Microsoft’s RAMPART and Clarity Bring AI Agent Safety into Everyday Development

From Incidents to Mitigations: Using RAMPART in the Real World

Beyond theoretical value, RAMPART has already been applied to real security incidents inside Microsoft. When a researcher reported a vulnerability in an agentic application, the AI Red Team used RAMPART to automatically generate close to 100 variants of the attack vector and replay them across the system, including in multi-turn conversations. This allowed incident responders to understand how broadly the flaw applied and how reliably it could be triggered. Engineers then implemented mitigations and re-ran the same RAMPART scenarios, verifying that fixes held up not just against the original exploit, but across all generated variants and hundreds of trials. Work that previously took weeks of manual red teaming was compressed into hours. This incident-driven workflow illustrates how developers can operationalize AI agent safety tools: encode a discovered weakness as a test suite, harden the system, and keep those tests as permanent regression guards in CI.

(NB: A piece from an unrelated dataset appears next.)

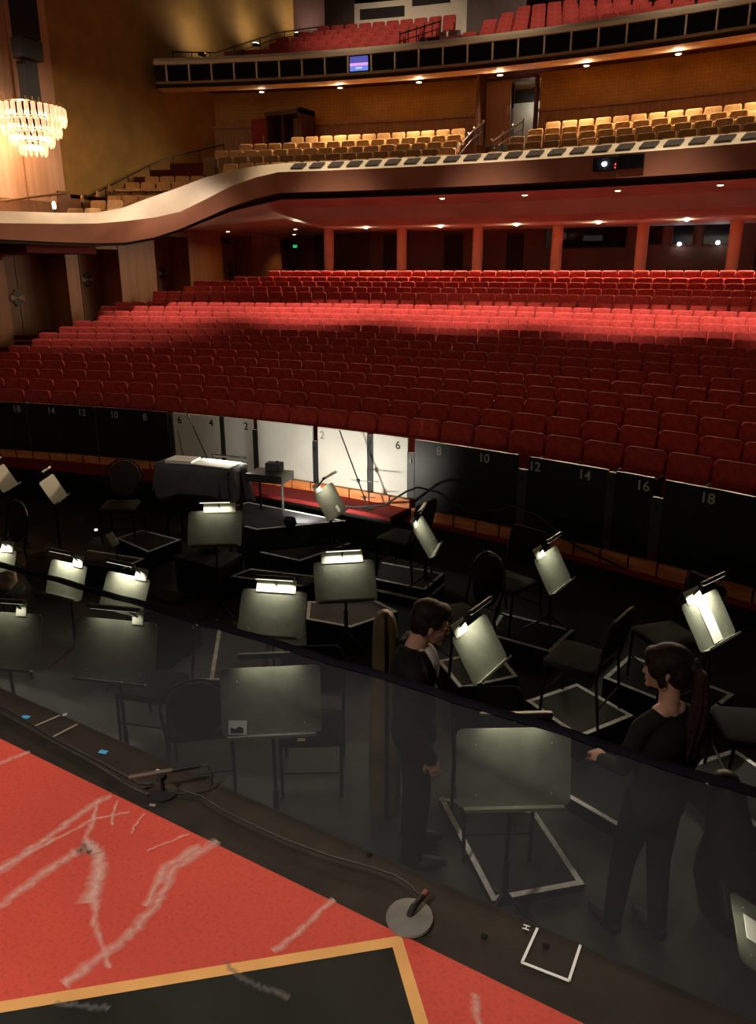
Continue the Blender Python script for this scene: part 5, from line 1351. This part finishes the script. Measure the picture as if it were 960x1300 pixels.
# --- floor microphone on a tiny stand
o = empty('microphone', (4.50,1.485,0)); tag(o, 'grey shotgun microphone on a low stand at the stage edge', 'microphone')
a_ = Vector((-.080,-.055,.070)); b_ = Vector((.075,.095,.070))
m = MB(); m.tube([a_,a_.lerp(b_,.62)],.0075,'mic_grey',12); m.tube([a_-(b_-a_).normalized()*.004,a_],[.004,.0075],'mic_grey',12); m.build('barrel', o, smooth=False)
m = MB(); m.tube([a_.lerp(b_,.60),b_],.0085,'black_metal',12); m.build('grip', o)
m = MB(); m.tube([(0,0,.004),(0,0,.055)],.007,'black_metal',10); m.box((0,.0,.060),(.022,.03,.018),'black_metal',None,.004); m.build('stem', o)
m = MB(); m.lathe([(.045,0),(.045,.006),(.012,.012)],(0,0,0),'black_metal',20); m.build('base', o)
m = MB(); m.tube([b_,b_+Vector((.022,.010,.002)),b_+Vector((.042,.006,-.020)),b_+Vector((.050,-.006,-.048)),b_+Vector((.046,-.020,-.066)),b_+Vector((.02,-.045,-.066)),(.03,.01,.004)],.0035,'cable',8); m.build('lead', o)
# --- cables along the apron
cab = [(3.2,1.575,.006),(3.64,1.54,.006),(3.92,1.51,.006),(4.2,1.482,.006),(4.39,1.452,.006),(4.47,1.452,.006)]
m = MB(); m.tube(cab,.005,'cable',8); o = m.build('microphone_cable'); tag(o, 'thick black cable along the apron left of the shotgun microphone', 'cable')
m = MB(); m.tube([(p[0]+.01,p[1]+.020+.008*sin(i*2),.006) for i, p in enumerate(cab[:5])]+[(4.44,1.50,.006)],.0042,'cable',8); o = m.build('microphone_cable'); tag(o, 'second black cable running beside the thick one', 'cable')
m = MB(); m.tube([(4.53,1.52,.005),(4.62,1.528,.005),(4.72,1.508,.005),(4.85,1.498,.005),(4.97,1.493,.005),(5.12,1.500,.005),(5.24,1.517,.005),(5.31,1.522,.005),(5.36,1.512,.005),(5.395,1.492,.006),(5.415,1.480,.012)],.0026,'cable',8)
o = m.build('microphone_cable'); tag(o, 'thin black cable running to the round based microphone', 'cable')
o = empty('gooseneck_microphone', (5.412,1.412,0)); tag(o, 'round grey weighted base with a short black microphone', 'microphone')
m = MB(); m.lathe([(.060,0),(.062,.004),(.060,.010),(.030,.014),(.010,.015)],(0,0,0),'base_grey',36); autosmooth(m.build('base', o), 40)
m = MB(); m.tube([(.0,.0,.012),(.002,.004,.022),(.004,.02,.028)],.0095,'black_metal',12); m.build('swivel', o)
m = MB(); m.tube([(.004,.015,.028),(.012,.065,.030)],[.0085,.007],'black_metal',12); m.build('capsule', o)
M['ring_red'] = mat('reddish ring', (.20,.07,.05), .5)
m = MB(); m.tube([(.0105,.058,.030),(.013,.075,.030)],.0078,'ring_red',12); m.build('colour_ring', o)
# --- spike marks and tapes on the apron
def strip(p, q, w, mm, name, label, cat='tape', group=None, z=.0015, parent=None):
    p = Vector((*p,0)); q = Vector((*q,0)); d = (q-p).normalized(); n = Vector((-d.y,d.x,0))*w/2
    m = MB(); m.prism([tuple((p+n)[:2]),tuple((q+n)[:2]),tuple((q-n)[:2]),tuple((p-n)[:2])], 0.0002, z, mm); o = m.build(name, parent)
    if label: tag(o, label, cat, group)
    return o
o = empty('spike_mark', (5.765,1.48,0)); tag(o, 'three-sided white spike mark with a small H on the apron', 'spike mark')
def loc_strip(p, q, w):
    s_ = strip((p[0]-5.765,p[1]-1.48),(q[0]-5.765,q[1]-1.48),w,'spike_white','tape_line',None,parent=o)
loc_strip((5.712,1.540),(5.708,1.424),.0065); loc_strip((5.706,1.424),(5.822,1.428),.0065); loc_strip((5.821,1.428),(5.821,1.541),.0065)
t = text_mesh('H', .024, 'spike_white', 'letter', o, .0006); t.location = (-.078,.048,.0012); t.rotation_euler = (0,0,R_(95))
strip((3.72,1.568),(3.75,1.576),.018,'blue_tape','blue_tape','small blue tape left of two grey strips')
strip((4.145,1.55),(4.175,1.556),.018,'blue_tape','blue_tape','small blue tape right of two grey strips')
strip((3.815,1.545),(3.84,1.640),.010,'grey_tape','grey_tape','left of two grey tape strips on the apron')
strip((3.93,1.525),(3.945,1.630),.010,'grey_tape','grey_tape','right of two grey tape strips on the apron')
strip((4.395,1.563),(4.408,1.566),.010,'paper','white_tape','tiny white tape dot above the shotgun microphone')
strip((3.845,1.648),(3.858,1.655),.016,'paper','white_tape','pale tape dot at the end of the left grey strip')
strip((4.50,1.425),(4.52,1.43),.010,'grey_tape','brown_tape','small brown tape dot below the shotgun microphone')
for j, (x, y) in enumerate(((5.60,1.455),(5.745,1.500),(5.21,1.565))):
    m = MB(); m.lathe([(.009,0),(.009,.0015),(.005,.002)],(x,y,0),'chair_frame',14); o = m.build('floor_screw'); tag(o, ('dull screw cap in the apron left of the spike mark','dull screw cap inside the spike mark','dull screw cap by the stage edge above the round base')[j], 'screw cap')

Practical Integration Steps for Development Teams

For teams adopting these tools, the integration path runs from planning through production. During ideation and design, engineers can run Clarity sessions to document objectives, tool access, data touchpoints, and anticipated failure modes for each new AI agent. Those outputs naturally inform what should be tested later. As implementation begins, security and development teams can translate high-risk scenarios into RAMPART tests written in pytest, adding adapters for their specific agents, tools, and datasets. These tests then become standard red-team testing CI gates, running automatically on pull requests and releases. When agents gain new capabilities—such as connecting to fresh data sources or business systems—corresponding safety tests can be added in the same pull request. Because both RAMPART and Clarity are open source, teams can extend them, share adapters and scenarios, and contribute back improvements, helping the broader community normalize AI safety as everyday engineering practice.